Martin Dammann
The artist Martin Dammann addresses a highly emotional and topical issue, i.e. the interplay between war, media coverage and its impact on our perception. Original photos and footage from around WWI. to the Kosovo conflict and the standard methods of modern warfare form the basis of the large-size water-colour paintings, video works and photo series. The artist draws inspiration and material from his work for the London-based Archives of Modern Conflict as he has been in charge of acquiring photos for the collection specialising in private war photography for some years. The artist cautiously approaches the medium of photography and deprives the brief moment in which the photo was taken of any claim to reality by transforming it with the “soft“ technique of watercolour painting. This allows the onlooker to engage in a novel, subjective play of interpretation. As Dammann transforms them into different media the onlooker is confronted with two semantic fields: the individual, personal on the one hand and the general powerful impact of images and historiography on the other hand. The subject highlighted is the changed perception of reality due to the growing influence of mass-mediasation on our personal attitudes and values. All works have to do with dissolution, penetration and disappearance and are linked by the longing for reaching a point of reality in the images that is outside themselves, a point that seems to gradually move away.
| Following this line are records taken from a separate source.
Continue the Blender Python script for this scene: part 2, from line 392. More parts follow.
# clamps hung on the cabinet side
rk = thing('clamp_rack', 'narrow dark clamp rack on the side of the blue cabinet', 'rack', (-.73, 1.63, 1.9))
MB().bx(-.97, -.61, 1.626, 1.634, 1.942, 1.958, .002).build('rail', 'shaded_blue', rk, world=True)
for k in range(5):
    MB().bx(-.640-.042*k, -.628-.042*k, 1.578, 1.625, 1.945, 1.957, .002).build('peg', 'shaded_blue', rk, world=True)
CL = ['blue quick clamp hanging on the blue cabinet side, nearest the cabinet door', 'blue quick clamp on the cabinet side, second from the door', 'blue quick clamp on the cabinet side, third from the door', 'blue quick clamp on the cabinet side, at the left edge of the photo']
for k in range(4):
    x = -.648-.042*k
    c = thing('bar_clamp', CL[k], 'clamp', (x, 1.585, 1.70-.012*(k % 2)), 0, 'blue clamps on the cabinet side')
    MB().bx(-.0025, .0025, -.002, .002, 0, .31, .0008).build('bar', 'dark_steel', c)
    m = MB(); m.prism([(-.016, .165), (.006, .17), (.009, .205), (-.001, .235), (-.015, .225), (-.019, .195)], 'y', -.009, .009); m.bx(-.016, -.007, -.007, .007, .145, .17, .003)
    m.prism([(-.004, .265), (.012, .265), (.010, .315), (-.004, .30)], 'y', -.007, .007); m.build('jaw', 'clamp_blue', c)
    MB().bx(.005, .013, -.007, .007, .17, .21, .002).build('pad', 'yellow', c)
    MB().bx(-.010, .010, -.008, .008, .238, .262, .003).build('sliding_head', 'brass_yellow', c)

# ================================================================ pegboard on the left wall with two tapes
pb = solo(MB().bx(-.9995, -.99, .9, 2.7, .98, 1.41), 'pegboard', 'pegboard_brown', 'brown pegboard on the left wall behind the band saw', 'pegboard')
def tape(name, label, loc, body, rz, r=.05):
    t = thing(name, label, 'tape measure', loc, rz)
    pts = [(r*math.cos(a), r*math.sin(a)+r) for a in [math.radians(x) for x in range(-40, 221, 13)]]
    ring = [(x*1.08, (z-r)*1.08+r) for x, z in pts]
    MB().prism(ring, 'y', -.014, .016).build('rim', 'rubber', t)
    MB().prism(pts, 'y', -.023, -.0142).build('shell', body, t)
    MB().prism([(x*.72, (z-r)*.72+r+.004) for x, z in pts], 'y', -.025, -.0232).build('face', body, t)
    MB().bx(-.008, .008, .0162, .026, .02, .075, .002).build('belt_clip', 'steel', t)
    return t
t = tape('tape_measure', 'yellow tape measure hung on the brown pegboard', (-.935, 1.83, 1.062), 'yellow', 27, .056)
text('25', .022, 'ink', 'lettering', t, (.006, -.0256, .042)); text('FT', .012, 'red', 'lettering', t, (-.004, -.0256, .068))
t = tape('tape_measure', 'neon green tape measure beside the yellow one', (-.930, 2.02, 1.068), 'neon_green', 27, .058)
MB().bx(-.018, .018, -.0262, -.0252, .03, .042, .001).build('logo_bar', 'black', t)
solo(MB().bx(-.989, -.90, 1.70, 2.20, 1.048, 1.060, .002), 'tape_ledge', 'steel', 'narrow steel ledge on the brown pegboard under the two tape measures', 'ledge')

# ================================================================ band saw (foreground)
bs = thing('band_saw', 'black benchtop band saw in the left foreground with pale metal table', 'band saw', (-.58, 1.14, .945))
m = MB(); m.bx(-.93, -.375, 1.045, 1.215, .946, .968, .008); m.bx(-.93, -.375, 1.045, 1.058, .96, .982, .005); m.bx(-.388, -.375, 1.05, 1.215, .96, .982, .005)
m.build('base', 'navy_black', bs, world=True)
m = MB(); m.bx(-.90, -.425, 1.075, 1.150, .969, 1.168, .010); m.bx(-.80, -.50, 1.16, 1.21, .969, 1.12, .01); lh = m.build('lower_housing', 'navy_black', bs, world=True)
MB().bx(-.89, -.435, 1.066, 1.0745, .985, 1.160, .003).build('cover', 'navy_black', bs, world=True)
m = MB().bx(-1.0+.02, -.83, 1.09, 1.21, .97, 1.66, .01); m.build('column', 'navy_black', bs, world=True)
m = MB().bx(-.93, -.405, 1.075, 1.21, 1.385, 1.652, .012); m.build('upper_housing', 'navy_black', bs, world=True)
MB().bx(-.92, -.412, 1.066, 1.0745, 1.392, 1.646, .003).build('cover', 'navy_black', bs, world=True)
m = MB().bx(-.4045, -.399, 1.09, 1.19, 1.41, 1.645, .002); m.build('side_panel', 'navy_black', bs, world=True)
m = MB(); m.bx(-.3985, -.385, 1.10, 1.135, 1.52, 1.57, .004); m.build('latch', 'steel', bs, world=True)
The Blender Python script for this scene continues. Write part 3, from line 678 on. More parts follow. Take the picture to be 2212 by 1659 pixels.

Martin Dammann works have been on view at Documenta X and Werkleitz Biennale (1997), at Museum Folkwang, Essen (2001) and at Konrad Adenauer Stiftung, Berlin (2002). In 2009, he had a solo show (‘Fremde Freunde’) at Kunsthalle Recklinghausen, Germany, in which occasion a comprehensive catalogue was published. Also this year, Dammann participated in the 53rd Venice Bienal by presenting works from his series ‚Soldier Studies’ at The Fear Society, Pabellón de la Urgencia.